He didn't just match Bolt's record — he erased it.
There is a moment in every sport when a name starts appearing in sentences that used to belong to someone else. For Gout Gout, that moment arrived sometime around last year's Australian All Schools Championships, when the 16-year-old from Queensland crossed the line in 20.04 seconds over 200 metres — faster than Usain Bolt had ever run that distance at the same age. The comparisons, already circling, locked in.
Now 17, Gout is preparing to step onto the biggest stage his sport offers. He has been selected for Australia's team at the World Athletics Championships in Tokyo, running from September 13 to 21, and will compete in the 200 metres — his first appearance at a senior global event. He won't run the 4x100 relay; his schedule at Ipswich Grammar School made that impossible. He also missed the 100 metres cut after sitting out that event at the national championships. But the 200 is where his name already carries weight, and that is where he will introduce himself to the world.
Bolt, for his part, has noticed. Writing in The Times, the eight-time Olympic gold medallist acknowledged that he has watched many athletes arrive wearing the label of his successor, and most have faded. Gout, he suggested, is different. "I've seen a lot of athletes being called 'the next Usain Bolt' over the years," Bolt wrote. "Gout Gout is pretty talented." From a man who does not hand out such assessments lightly, that is a meaningful line.
Bolt, now 39, also used the occasion to weigh in on the women's sprint landscape, praising American runner Melissa Jefferson-Wooden, who won the Brussels Diamond League 100 metres last month in 10.76 seconds to extend her unbeaten season. He suggested the competition ahead of British sprinter Dina Asher-Smith would be formidable, though he was careful to note that favourites have a long history of losing on the day.
Gout himself is clear-eyed about the comparison to Bolt — and equally clear about where he wants it to end. He acknowledges the physical resemblance: the long stride, the high knee lift, the upright posture that makes him look, at full speed, like someone who was built for exactly this. "I do sometimes look like him," he told Nine. "But I'm making a name for myself, and I think I've done that pretty well." His stated goal is not to be the next Bolt but to be the first Gout — to stand alongside the greatest his sport has produced while remaining entirely his own thing.

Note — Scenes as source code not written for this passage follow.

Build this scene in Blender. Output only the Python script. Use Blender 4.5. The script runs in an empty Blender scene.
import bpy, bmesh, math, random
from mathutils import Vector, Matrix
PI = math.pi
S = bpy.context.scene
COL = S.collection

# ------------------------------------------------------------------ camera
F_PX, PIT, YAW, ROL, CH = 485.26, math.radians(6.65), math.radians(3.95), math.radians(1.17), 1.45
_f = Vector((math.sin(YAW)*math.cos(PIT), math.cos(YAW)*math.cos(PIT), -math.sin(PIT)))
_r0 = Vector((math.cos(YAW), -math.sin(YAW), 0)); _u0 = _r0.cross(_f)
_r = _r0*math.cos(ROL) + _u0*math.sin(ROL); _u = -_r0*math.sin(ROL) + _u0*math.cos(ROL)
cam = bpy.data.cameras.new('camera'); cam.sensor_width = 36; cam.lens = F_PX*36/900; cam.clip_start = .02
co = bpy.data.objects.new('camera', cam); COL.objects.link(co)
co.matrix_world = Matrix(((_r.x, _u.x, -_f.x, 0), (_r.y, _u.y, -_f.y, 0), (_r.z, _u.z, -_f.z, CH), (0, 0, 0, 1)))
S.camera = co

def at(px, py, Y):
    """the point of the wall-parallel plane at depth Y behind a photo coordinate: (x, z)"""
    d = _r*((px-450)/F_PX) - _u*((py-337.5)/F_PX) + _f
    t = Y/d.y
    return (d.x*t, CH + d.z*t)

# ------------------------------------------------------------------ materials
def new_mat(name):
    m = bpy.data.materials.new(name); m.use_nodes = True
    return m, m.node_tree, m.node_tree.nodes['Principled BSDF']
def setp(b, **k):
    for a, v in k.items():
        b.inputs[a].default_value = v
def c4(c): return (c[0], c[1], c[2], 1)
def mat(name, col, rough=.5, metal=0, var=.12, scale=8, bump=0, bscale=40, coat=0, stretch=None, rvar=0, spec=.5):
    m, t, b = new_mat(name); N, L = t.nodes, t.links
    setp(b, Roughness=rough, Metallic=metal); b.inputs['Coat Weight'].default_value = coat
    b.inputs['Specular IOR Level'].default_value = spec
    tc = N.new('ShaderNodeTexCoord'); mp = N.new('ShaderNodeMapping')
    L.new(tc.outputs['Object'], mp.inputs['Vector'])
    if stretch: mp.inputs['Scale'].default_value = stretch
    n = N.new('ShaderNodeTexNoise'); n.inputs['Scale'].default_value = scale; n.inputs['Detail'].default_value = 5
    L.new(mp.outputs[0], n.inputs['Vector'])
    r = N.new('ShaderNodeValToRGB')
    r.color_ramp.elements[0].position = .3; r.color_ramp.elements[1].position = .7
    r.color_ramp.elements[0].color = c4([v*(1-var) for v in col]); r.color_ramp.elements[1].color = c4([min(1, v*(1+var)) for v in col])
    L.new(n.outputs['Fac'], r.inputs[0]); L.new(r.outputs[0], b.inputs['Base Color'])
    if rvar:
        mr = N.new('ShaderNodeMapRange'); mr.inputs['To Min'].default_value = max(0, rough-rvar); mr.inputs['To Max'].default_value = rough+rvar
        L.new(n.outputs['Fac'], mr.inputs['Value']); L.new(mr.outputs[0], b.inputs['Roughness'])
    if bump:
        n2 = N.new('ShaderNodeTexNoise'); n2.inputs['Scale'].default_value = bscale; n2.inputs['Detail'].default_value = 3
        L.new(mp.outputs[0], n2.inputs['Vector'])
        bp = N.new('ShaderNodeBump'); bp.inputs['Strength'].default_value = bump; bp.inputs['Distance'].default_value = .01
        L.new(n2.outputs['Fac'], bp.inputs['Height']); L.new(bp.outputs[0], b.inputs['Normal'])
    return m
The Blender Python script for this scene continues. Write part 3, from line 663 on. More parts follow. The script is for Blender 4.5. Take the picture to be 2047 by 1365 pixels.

The weight of the comparison, he admits, is not always easy to carry. Being measured against the fastest human being in recorded history, at 17, while still attending school, is a particular kind of pressure. He told Channel 7 that it can get overwhelming, but that growing up and surrounding himself with the right people has helped him stay level. The ambition he describes is vast and specific: the 2028 Olympics in Los Angeles, the 2032 Games in Brisbane — on home soil — and a legacy that belongs to him alone.
Tokyo will be the first real test of how that ambition holds up under the lights. A 200 metres final at a World Championships is not a school race, and the field will not be kind to sentiment. But Gout arrives not as a curiosity or a projection — he arrives as someone who has already rewritten a record that stood for decades. What happens in Japan will tell us something about the ceiling. The floor, it seems, has already been established.
Notable Quotes
I want to go to the '28 Olympics in LA. I want to go to the Brisbane Olympics. I just want to show the world that I'm Gout and I'm here to stay.— Gout Gout
I've seen a lot of athletes being called 'the next Usain Bolt' over the years. Gout Gout is pretty talented.— Usain Bolt, writing in The Times
The Hearth Conversation Another angle on the story
Why does the Bolt comparison feel different this time? Athletes get called 'the next' someone all the time.
Because Gout has already done something Bolt didn't — he ran faster at 16. That's not projection, that's a result on a clock.
Does Bolt's endorsement actually mean anything, or is it just a famous name attached to a headline?
It means something because Bolt has been careful to dismiss most comparisons over the years. When he says 'pretty talented,' that's him drawing a distinction.
Gout is still in school. Does that detail matter?
It matters enormously. He can't run the relay in Tokyo because of his school schedule. He's navigating a World Championships and homework at the same time.
He talks about forging his own identity, not just being the next Bolt. Is that realistic when the comparison is this loud?
It's the only realistic path, actually. The athletes who get consumed by a predecessor's shadow tend to shrink. The ones who push through it tend to grow.
What does Tokyo actually represent for him at this stage?
It's a calibration. He finds out where he stands against the best in the world, not just the best in Australia or his age group.
He mentioned Brisbane 2032 specifically. That's a long horizon for a 17-year-old to be thinking about.
It tells you something about how he's been coached to think — not just the next race, but the arc of a career. That kind of patience is rare at his age.